I don't mean to suggest that Freep news writing is uniquely bad.*** News writing can be pretty ugly stuff, no matter where it's produced. It's done in a hurry, it's more interested in getting the required news elements in the right order than in producing coherent narratives, and many of the people who practice it think of "grammar" as a vindictive zombie rather than an instrument for turning jumbled facts into a story.**** That hasn't traditionally been a problem, because the same industrial logic that split "reporting" off from "writing" also built in multiple layers of editing: cityside, rim and slot would be the minimum a low-bore three-graf cop story would get. But it's a big honking problem when we try to do 1930s-style reporting with 2009-style editing.
Please, Freep and all the rest of you: Hire your editors back. Then hire more editors. You can be a purveyor of competently processed news or you can be the moral equivalent of a lemonade stand. Which do you want to be?
* Though slightly bigger than at the outset of the non-delivery experiment. Long about the Stanley Cup finals, the powers-that-be decided that sports should be a standalone section every day.
** "Police today are investigating the shootings of three people and one fatal stabbing in downtown Pontiac that happened in the hours after the Woodward Dream Cruise" -- still pretty bad, but at least it's not openly misleading.
*** Mitch Albom is a remarkably bad writer, but he's a star, not a news writer.
**** Hardly their fault. That's more or less what textbooks teach.
The 27-year-old Clawson man whom investigators said caused the fiery tanker crash on I-75 last month has paid his speeding ticket.
Him has? Good to hear it.
Police were investigating on Monday the stabbing death and shooting of three people in downtown Pontiac that happened in the hours after the Woodward Dream Cruise.
Quick, how many people were killed or injured in downtown Pontiac in the hours after the Dream Cruise? For extra credit, what happened to each? While you're thinking, ponder the damage done to this story by the tyranny of the news cycle. "Police were investigating" is a second-cycle lede (like "Investigators sifted Monday through the debris ..."); it's a standard way of quietly admitting that the news happened while you were dark. But it was news -- first-cycle news, that is -- to me; I tend to get local news from the radio or the paper, so I'd much prefer a lede that said some people had been shot and stabbed to one that said the cops were actually doing their jobs. (Got your answer yet? One stabbed, three shot, as the lede** on the online version makes clear.)
A Monroe County man shot a police officer Monday outside his rural Berlin Township home, then holed up inside before later shooting himself during a standoff with law enforcement, authorities said.
Hate to think he holed up inside (the sort of cop cliche you should really hold down to once a story, if you're wondering) before earlier shooting himself.

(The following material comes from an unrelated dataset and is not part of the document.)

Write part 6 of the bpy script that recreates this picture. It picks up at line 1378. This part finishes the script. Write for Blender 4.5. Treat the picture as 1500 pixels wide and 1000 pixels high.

I don't mean to suggest that Freep news writing is uniquely bad.*** News writing can be pretty ugly stuff, no matter where it's produced. It's done in a hurry, it's more interested in getting the required news elements in the right order than in producing coherent narratives, and many of the people who practice it think of "grammar" as a vindictive zombie rather than an instrument for turning jumbled facts into a story.**** That hasn't traditionally been a problem, because the same industrial logic that split "reporting" off from "writing" also built in multiple layers of editing: cityside, rim and slot would be the minimum a low-bore three-graf cop story would get. But it's a big honking problem when we try to do 1930s-style reporting with 2009-style editing.
Please, Freep and all the rest of you: Hire your editors back. Then hire more editors. You can be a purveyor of competently processed news or you can be the moral equivalent of a lemonade stand. Which do you want to be?
* Though slightly bigger than at the outset of the non-delivery experiment. Long about the Stanley Cup finals, the powers-that-be decided that sports should be a standalone section every day.
** "Police today are investigating the shootings of three people and one fatal stabbing in downtown Pontiac that happened in the hours after the Woodward Dream Cruise" -- still pretty bad, but at least it's not openly misleading.
*** Mitch Albom is a remarkably bad writer, but he's a star, not a news writer.
**** Hardly their fault. That's more or less what textbooks teach.
2 Comments:
A Monroe County man shot a police officer Monday outside his rural Berlin Township home
Whose home? Pragmatically one might say that it's not likely to be the police officer's home, but it would be news either way.
(And what do the idiots at Google have against "blockquote" anyway?)
This Google idiot doesn't know the answer in detail, but suspects that it's because it's too easy to wreck the overall page layout if block elements are permitted.